Given the majority view in Zuberi, it is also arguably open to practitioners to have an arrangement where, on success, both the DBA payment and time costs are due to the law firm, but this would require careful consideration and discussion with the client. Bearing in mind Lord Justice Newey’s comments, practitioners may wish to consider mirroring the cap in the 2013 Regulations; that is, for the law firm’s total payment not to exceed 50% of the sums ultimately recovered by the client.

Not the last word

Given the split in approach by the court in Zuberi, it is clear that the 2013 Regulations need to be revised. In October 2019, proposals for revising the 2013 Regulations were published for consultation (www.qmul.ac.uk/law/research/impact/dbarp/). One of the proposed changes is to give express permission for the use of a hybrid arrangement where, if a client does not obtain a “financial benefit” (a term wider in scope than damages), the law firm would be able to obtain recoverable costs plus up to 30% of any irrecoverable costs. The proposals had a positive reception at the time of their publication, although there have been no further developments to date.

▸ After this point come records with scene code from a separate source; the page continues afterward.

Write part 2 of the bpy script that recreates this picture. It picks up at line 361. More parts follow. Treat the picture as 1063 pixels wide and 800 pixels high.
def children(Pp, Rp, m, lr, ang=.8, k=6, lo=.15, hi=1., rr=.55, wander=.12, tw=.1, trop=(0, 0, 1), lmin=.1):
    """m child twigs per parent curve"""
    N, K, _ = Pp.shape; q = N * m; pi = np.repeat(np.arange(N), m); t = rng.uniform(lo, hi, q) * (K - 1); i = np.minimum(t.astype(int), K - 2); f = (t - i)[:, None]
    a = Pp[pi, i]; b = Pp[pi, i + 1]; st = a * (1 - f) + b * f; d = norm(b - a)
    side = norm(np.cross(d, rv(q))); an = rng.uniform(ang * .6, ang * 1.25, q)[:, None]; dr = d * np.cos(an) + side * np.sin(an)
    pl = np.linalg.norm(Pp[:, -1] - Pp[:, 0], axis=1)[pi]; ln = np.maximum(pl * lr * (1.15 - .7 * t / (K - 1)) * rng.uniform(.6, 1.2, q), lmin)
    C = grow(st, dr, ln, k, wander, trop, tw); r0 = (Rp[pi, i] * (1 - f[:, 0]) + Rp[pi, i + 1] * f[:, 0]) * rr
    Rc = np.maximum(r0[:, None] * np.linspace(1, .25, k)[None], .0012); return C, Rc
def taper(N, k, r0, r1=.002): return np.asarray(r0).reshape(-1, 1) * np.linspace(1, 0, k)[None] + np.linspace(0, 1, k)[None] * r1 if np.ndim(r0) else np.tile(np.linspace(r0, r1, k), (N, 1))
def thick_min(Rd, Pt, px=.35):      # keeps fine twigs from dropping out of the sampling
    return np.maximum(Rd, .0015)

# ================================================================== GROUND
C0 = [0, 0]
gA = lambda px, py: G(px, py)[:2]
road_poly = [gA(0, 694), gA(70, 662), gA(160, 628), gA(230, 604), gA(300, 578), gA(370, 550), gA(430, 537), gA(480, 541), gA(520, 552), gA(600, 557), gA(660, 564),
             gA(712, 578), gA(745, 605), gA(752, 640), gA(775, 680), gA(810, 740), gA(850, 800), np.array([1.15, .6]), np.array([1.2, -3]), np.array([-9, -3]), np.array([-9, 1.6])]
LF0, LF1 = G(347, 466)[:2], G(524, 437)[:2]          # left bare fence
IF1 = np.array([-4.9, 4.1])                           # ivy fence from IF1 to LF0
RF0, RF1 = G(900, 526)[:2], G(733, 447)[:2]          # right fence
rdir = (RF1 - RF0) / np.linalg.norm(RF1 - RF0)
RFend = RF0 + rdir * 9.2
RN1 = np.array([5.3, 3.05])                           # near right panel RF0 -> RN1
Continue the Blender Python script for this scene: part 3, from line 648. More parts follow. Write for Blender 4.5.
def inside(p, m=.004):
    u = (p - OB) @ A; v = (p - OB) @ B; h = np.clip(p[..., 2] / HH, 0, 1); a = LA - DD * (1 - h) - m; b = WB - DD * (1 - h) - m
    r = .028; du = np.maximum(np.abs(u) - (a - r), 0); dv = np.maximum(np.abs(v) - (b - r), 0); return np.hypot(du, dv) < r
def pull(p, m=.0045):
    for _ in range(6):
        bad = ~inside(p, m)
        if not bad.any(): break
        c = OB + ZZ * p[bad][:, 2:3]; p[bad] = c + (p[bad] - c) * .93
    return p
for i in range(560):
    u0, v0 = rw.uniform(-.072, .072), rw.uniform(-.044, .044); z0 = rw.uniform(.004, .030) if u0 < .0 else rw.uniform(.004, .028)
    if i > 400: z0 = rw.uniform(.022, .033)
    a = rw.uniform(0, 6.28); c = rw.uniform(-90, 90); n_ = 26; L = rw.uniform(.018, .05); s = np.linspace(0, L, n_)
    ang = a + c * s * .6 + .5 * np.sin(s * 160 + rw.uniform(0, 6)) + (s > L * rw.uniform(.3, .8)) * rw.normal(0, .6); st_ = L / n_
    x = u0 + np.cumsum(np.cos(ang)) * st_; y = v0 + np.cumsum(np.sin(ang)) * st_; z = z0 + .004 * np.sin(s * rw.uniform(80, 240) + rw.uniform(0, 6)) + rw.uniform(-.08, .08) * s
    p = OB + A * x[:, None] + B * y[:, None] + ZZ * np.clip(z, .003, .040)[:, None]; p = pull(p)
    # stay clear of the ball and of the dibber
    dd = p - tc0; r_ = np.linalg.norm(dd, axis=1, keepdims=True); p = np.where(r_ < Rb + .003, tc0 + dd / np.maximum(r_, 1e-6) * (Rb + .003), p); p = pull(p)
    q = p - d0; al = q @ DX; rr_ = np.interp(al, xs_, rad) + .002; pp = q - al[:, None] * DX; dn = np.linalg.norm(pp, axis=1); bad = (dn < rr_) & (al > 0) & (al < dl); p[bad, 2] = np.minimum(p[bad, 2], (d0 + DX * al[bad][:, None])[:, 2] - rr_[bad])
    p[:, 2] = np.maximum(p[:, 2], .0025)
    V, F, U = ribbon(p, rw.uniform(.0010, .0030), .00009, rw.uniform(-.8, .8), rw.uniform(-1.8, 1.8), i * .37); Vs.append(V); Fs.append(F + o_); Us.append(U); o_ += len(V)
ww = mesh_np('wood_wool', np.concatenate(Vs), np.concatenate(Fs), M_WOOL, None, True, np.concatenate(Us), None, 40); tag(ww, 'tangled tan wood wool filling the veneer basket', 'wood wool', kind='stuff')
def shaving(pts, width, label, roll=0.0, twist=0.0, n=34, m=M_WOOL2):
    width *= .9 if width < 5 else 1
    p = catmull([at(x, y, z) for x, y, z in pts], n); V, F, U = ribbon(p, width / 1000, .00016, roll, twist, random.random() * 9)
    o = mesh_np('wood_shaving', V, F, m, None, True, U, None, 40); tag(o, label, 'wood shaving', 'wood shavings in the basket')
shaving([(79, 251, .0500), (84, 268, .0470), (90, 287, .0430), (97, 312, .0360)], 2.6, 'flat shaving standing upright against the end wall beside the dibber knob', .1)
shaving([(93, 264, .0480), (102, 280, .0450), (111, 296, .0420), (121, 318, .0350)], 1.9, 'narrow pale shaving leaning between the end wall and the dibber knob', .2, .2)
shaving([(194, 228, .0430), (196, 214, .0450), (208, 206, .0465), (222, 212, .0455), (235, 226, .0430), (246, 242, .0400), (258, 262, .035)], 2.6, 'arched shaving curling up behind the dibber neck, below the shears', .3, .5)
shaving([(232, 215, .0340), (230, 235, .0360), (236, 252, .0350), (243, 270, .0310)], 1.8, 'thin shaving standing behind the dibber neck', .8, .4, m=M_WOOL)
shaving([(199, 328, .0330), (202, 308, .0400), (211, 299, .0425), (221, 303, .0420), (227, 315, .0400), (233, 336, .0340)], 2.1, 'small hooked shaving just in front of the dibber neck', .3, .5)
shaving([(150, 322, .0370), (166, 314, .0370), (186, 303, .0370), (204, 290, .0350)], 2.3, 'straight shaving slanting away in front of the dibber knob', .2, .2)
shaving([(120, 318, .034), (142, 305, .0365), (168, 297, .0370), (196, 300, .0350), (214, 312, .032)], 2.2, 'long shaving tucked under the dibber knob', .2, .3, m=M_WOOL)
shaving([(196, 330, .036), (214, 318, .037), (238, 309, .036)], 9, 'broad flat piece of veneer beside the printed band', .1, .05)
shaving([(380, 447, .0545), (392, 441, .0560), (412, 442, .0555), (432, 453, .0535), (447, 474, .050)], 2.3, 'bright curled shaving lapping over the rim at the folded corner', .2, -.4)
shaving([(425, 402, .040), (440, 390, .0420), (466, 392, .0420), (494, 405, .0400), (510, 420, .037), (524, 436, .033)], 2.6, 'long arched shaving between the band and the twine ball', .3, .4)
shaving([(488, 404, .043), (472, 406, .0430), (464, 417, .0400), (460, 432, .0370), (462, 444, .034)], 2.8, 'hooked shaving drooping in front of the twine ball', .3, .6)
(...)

It is hoped that progress will be made in 2021. After all, while Zuberi is a step in the right direction, legislative change has the potential to offer a great leap forward in establishing DBAs as a genuine funding option for litigants. The risk otherwise is needing to await a Supreme Court decision to obtain greater clarity. Unless Mrs Zuberi is granted permission to appeal, this could be a long wait.

The introduction of DBAs
In the 1990s, the government introduced conditional fee agreements (CFAs) to promote greater access to the justice system for those who could not readily afford legal representation. CFAs are a form of litigation funding where the fees that a client pays their lawyer depend on the outcome of their case. Usually, a client will pay nothing or reduced fees if they are unsuccessful in bringing their claim. However, if they win, they will be liable to pay the lawyer’s fees in full in addition to a success fee expressed as a percentage uplift on the fees due. It was historically possible to recover this uplift from the losing party.
 
While CFAs grew in popularity, contingency fee arrangements were long prohibited at common law on the grounds that they were considered unlawful and against the rule of champerty; that is, the rule that a party not directly involved in litigation should not be able to share in the winnings. Sir Rupert Jackson, in his review of civil litigation costs, recommended the introduction of contingency fees, provided that they were suitably regulated, in order to promote access to justice. This was in conjunction with prohibiting the recoverability of success fees attached to CFAs. The resulting Jackson reforms, which came into force on 1 April 2013, included the introduction of damages-based agreements under section 45 of the Legal Aid, Sentencing and Punishment of Offenders Act 2012, which amended section 58AA of the Courts and Legal Services Act 1990, and the Damages-Based Agreements Regulations 2013 (SI 2013/609).